Laramie residents are slightly more fond of the police and much more supportive of the city taking action to address the housing shortage than they were this time last year, according to Laramie’s latest community survey results.
The same polling shows Laramie residents are highly satisfied with life in Laramie and typically feel very safe, but they are less satisfied with some city services and disappointed by the city’s road and street maintenance.
The Laramie city government runs a continuous survey of its residents through Zencity, a private company that specializes in surveys of this sort and reports back to the Laramie City Council periodically.
Brandon Echols, Zencity customer success manager, presented the latest survey results during the council meeting Tuesday. The data he presented was collected during the final three months of 2023.
“The community survey is a recurring survey that never stops running,” Echols said. “It’s distributed via digital advertising and is aimed at trying to understand the sentiment of various topics throughout the city directly from your residents.”
Survey results are matched to U.S. Census data to build a representative sample and all results are statistically significant, according to Echols’ presentation.
The latest findings — drawn from 449 survey respondents — show that nearly 70 percent of Laramigos are satisfied with life in Laramie, especially with their access to higher education, good schools, and good parks and when it comes to overall safety.
However, residents are less satisfied with the quality of waste and recycling services and largely dissatisfied with city services in general, their ability to offer input to city government, and overall street and road maintenance.

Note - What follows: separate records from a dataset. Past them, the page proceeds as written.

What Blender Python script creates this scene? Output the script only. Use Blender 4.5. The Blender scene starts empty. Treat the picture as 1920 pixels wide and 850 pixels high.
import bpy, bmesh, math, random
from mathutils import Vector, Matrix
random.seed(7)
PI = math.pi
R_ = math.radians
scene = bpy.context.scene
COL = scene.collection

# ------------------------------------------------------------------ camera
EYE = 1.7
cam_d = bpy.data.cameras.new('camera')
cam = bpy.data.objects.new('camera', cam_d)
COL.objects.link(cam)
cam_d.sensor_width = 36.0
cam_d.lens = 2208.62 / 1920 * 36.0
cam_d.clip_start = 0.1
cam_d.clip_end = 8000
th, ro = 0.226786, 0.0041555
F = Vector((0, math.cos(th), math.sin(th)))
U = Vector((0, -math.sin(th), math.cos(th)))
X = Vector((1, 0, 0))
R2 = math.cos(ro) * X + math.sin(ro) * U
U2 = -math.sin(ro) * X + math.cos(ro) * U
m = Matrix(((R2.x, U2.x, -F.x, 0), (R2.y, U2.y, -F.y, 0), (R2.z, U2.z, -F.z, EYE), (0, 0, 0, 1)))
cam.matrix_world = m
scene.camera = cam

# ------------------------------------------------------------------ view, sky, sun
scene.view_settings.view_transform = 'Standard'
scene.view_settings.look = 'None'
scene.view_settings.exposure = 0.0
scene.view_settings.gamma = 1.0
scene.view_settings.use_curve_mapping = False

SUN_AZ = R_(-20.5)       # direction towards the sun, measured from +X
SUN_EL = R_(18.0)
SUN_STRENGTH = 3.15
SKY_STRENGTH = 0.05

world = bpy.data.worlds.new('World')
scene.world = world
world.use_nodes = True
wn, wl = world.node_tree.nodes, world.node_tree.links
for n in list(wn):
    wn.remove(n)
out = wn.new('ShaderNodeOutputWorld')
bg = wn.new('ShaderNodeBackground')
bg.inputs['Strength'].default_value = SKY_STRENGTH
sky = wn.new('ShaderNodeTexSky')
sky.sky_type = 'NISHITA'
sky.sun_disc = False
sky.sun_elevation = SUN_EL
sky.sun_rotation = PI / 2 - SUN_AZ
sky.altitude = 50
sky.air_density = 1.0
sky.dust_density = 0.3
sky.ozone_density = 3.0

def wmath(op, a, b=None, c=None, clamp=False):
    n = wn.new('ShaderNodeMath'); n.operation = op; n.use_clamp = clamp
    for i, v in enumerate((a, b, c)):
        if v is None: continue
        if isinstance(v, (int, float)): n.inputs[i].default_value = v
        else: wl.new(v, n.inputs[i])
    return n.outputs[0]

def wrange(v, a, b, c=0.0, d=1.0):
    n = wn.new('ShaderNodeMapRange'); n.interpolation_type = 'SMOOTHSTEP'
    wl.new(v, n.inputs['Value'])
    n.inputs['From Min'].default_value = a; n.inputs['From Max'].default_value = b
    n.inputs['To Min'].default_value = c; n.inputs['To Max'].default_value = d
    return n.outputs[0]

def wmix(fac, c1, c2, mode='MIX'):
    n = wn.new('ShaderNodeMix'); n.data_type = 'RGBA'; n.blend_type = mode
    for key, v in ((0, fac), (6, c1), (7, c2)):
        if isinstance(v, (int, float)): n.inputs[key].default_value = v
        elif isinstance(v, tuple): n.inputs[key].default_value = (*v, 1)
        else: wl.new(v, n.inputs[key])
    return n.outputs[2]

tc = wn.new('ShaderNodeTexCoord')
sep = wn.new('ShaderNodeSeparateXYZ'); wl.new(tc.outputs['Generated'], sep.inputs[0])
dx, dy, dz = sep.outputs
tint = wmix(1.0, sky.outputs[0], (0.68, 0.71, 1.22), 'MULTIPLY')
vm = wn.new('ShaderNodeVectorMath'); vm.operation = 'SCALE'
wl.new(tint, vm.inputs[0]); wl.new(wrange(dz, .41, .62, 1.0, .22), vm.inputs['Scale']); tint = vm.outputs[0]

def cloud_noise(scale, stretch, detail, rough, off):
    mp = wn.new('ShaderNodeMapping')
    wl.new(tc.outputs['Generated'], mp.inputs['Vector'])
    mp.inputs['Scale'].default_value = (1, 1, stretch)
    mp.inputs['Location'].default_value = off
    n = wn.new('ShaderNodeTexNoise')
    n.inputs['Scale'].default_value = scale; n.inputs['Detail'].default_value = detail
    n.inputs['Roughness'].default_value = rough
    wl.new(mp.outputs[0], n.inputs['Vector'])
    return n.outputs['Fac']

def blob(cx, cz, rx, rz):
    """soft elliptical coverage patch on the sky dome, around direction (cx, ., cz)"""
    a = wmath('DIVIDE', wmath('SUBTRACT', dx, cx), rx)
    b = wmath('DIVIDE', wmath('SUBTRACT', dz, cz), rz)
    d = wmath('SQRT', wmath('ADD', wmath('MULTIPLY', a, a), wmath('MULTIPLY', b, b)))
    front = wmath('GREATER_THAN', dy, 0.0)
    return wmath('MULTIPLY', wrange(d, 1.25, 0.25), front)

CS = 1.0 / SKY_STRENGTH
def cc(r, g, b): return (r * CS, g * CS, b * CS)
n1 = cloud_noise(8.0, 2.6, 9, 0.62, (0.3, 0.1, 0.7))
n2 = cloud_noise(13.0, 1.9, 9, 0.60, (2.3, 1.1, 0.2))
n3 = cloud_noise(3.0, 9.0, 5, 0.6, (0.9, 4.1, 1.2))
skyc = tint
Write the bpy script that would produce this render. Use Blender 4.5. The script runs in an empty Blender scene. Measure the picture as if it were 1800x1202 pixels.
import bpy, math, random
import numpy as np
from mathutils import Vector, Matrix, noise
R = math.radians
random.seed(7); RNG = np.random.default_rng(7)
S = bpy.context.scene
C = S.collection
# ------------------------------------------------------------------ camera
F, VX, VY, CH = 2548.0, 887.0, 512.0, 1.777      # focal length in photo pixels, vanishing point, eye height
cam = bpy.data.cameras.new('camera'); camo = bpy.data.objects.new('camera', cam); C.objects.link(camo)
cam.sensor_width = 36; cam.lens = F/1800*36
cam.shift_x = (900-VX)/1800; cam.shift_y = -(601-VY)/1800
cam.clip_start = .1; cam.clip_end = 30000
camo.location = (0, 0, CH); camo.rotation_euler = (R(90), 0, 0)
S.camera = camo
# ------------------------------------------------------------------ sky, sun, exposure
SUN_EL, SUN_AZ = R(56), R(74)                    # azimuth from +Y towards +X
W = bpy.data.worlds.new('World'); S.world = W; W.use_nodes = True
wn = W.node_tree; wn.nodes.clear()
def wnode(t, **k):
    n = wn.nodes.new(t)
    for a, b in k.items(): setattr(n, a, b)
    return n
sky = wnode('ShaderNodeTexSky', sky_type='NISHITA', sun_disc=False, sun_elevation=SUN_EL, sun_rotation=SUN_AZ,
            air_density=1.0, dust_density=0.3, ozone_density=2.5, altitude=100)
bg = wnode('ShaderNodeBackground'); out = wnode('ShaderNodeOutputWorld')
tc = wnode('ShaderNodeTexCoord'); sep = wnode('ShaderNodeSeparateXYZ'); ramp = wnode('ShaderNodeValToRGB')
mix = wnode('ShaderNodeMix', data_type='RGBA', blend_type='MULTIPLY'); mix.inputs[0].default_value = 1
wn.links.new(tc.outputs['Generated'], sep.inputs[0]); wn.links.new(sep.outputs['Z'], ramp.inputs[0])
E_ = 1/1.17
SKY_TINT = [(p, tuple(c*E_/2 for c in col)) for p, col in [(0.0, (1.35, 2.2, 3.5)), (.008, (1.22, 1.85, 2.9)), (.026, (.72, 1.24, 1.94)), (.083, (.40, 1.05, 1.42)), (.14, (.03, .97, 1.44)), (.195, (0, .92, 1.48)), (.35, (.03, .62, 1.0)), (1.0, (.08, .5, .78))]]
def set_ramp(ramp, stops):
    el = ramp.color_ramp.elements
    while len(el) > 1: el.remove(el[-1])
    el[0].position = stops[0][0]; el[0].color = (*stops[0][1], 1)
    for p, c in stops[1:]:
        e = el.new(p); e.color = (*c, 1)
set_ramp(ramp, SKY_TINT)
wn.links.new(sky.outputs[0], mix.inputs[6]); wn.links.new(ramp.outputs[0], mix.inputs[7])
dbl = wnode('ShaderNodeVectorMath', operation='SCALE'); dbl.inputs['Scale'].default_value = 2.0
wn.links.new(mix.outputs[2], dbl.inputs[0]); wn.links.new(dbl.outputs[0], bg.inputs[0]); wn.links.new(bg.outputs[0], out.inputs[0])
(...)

A full 56 percent of respondents reported dissatisfaction with the city’s road maintenance — but that figure is trending downward, having dropped 5 percentage points since the last survey, suggesting that residents are becoming less dissatisfied.
Comparing Laramie to national benchmarks, the survey finds Laramie residents are more likely to report feeling safe (72 percent) than residents of the average U.S. city (60 percent). However, Laramie residents were less likely to report their city is accepting of residents of all backgrounds. Only 44 percent of respondents said the city was accepting, well below the national average of 54 percent.
But the starkest difference between Laramie and the national average involved waste and recycling. While nationally 60 percent of respondents tend to be satisfied with their city’s waste collection, just 44 percent of Laramie respondents were.
Respondents were asked: “What is the thing you would most want to change about life in Laramie?”
The most common response was housing, followed by road safety, followed by public transportation.
Some of the questions asked during this latest round of community input were the exact same questions asked during last year’s survey period — giving Zencity, the council and the public a chance to see how attitudes have changed in the intervening year.
There have been noticeable shifts in responses about housing and police.
Last year, Zencity showed 51 percent of residents agreed that “Laramie’s city government should become directly involved in development to expand housing options for middle-income workers and low-income persons.” This year, that number has risen to 57 percent.
Both homeowners and renters became more supportive of the city getting involved in housing, but especially renters. During the last survey, 58 percent of renters supported that involvement. Now, 67 percent of renters do.
Residents also appear to have grown more comfortable with the police. In last year’s survey, 54 percent of respondents agreed that “the Laramie Police Department/LPD treats people with dignity and respect.” In this year’s survey, 57 percent of respondents agreed with the same.
The exception to this trend was respondents aged 35-54. During last year’s survey, 57 percent of that age cohort viewed the police as treating people with dignity and respect. In this year’s survey, that number has fallen 9 percentage points to 48 percent.
Last year’s survey broke down responses to this question by race and ethnicity, finding Hispanic respondents were far less likely to believe LPD treats people with dignity and respect. This year’s survey presentation doesn’t include that race/ethnicity breakdown.
Good story. Glad you compared Laramie to national results. Would be interesting to find out why citizens are unhappy with waste and recycling. Seems like Laramie does a good job to me.
I was not surprised with the survey results in the regards to housing. Housing has been a problem for years with University and WyoTech students and possibly LCCC students all competing for the same rentals. The housing market is just crazy at the moment, houses that were 150K are now 250K.
I also was not shocked at the roads results. We as council hear about it monthly. Rather its parking or streets.
We know its a big project to tackle and without much funding its hard, then you bring in the discussion of West Laramie. West Laramie was annexed into Laramie in the 50's due to a state mandate. Living conditions were not up to par with wells and septic systems.
This is were the problem comes in, is it fair for the city to pay for the roads when its common for the developer to pay for those roadways. Since it is already developed do just the citizens in West Laramie pay for them? Does all of Laramie? I personally believe, as do others per emails we receive, West Laramie feels they are separate from Laramie and don't receive the attention other parts of Laramie receives.
Lastly, I was surprised with the waste and recycling. I'm going to see on the next survey if they can ask another question on what they would like changed with it.